So I know this is advice I give out fairly regularly, but I personally always think it's useful. In UX design, there's a phrase that goes like: "Users are very good at finding problems, but they're really bad at suggesting good fixes for them." In UX design (the field my partner works in and I've worked in a little myself), standard practice is to write down everything a user said about their experience using or testing a product; everything they did or didn't like, everything they got stuck on, anything that confused them... but then to ignore and not write down any suggestions they give for fixing the problems. How to fix a problem is generally better left to a professional who has more tools, data and experience at their disposal. User suggestions are nearly always coloured by personal taste or what pleases just them the most, or they're short-sighted "bandaid" solutions that don't fix wider systemic issues.
I've been told to make some changes that would have been pretty bad in the past. For example, one guy in Uni really didn't like that I was making a modern-setting Fantasy story because he felt that was overdone, and his suggestion to "fix" my comic was to...er....make it steampunk (yeah because Steampunk totally wasn't overdone in the mid 00s lol). Or for an example of where there was an actual issue bigger than "this one guy personally doesn't like that setting", my readers often used to complain that they were struggling to tell who I intended to look male or female. Okay, that's a fair complaint looking at my older work. The problem was that the fix they suggested was to give female characters bigger boobs and prominent eyelashes and to make them more delicate with exaggerated curves and more "girly" clothes.... looked.....bad. Worse, it felt bad; just getting told "the only way you can make good work is to stop being you" is just an all round crappy experience and it really shook my confidence.

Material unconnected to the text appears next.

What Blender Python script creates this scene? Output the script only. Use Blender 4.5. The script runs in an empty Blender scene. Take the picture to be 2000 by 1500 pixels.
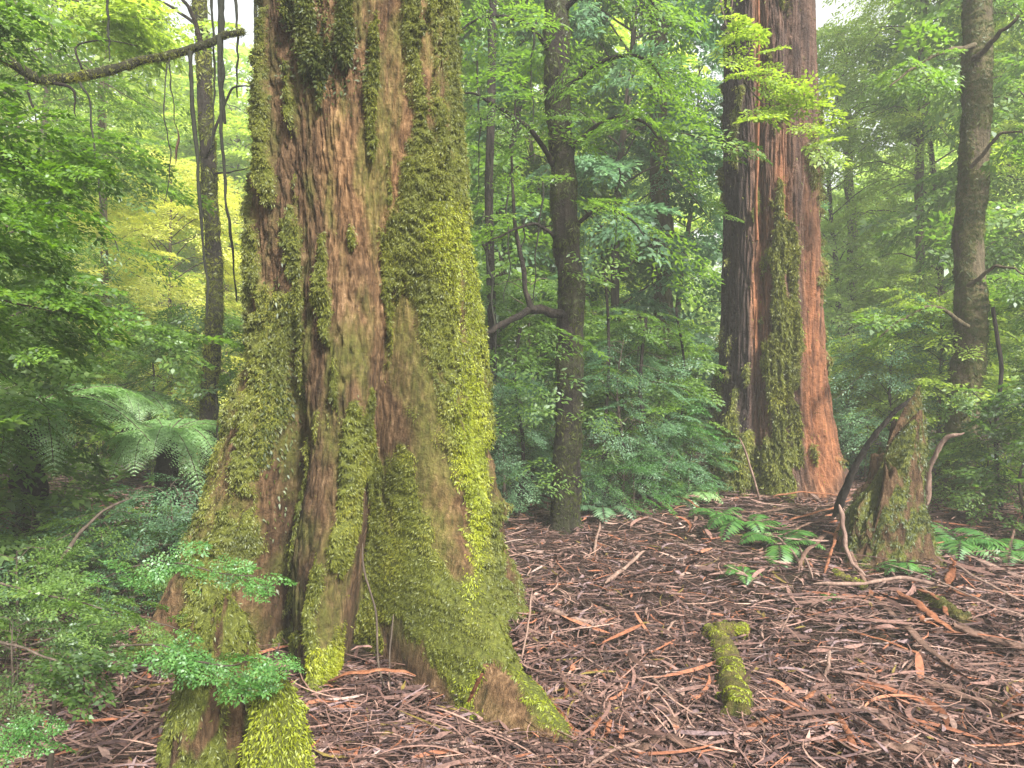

So how did I fix the problem in the end? The problem was a real one, but the answer wasn't "big boobs and eyelashes", it was in how I give my figures and faces (on all sexes and genders of characters) volume and depth. Studying some good books and looking at the artists who influenced my work and how they fix the problem and fixing it myself in the way I wanted to fix it. Not ignoring the problem existed and saying "but it's my styleeee!", but making the changes based on how I wanted my work to look and while maintaining a visual identity I felt was "still me".
Ultimately yes, your style will evolve over time as you improve, integrate new techniques, pipelines and your understanding of how light, shadow, mass and motion work grows from study and experience, but it should evolve on your own terms. Don't completely change or reinvent the identity of your work (unless you want to. There's no shame in an image change if that's what the creator wants), but rather evolve towards making it the best version of your style; keep everything you love and just tweak the areas that could be better in a way that fits in with the things you love.
Also: You do not have to please people who don't like you or your work! The only opinions that are truly important are those of people who do like your work or who might potentially like it (because they like similar stuff or fall in your target market) but are finding it hard to get into or are put off by lack of polished presentation or similar. You don't have to give a rat's arse what this ex friend guy said. He's not reading your work. Chasing the approval of people who will only like your work if you change it beyond recognition into something you wouldn't feel happy with just isn't worth it. If somebody doesn't want to read Errant because the art style is weeby or they think the colours are too bright or the ladies aren't hot enough or it's "too cheesy"... I don't care. I 100% do not care, they can go read something else, because changing these aspects that a bunch of my existing readers like to appease a person who currently doesn't like the comic at all isn't worth it.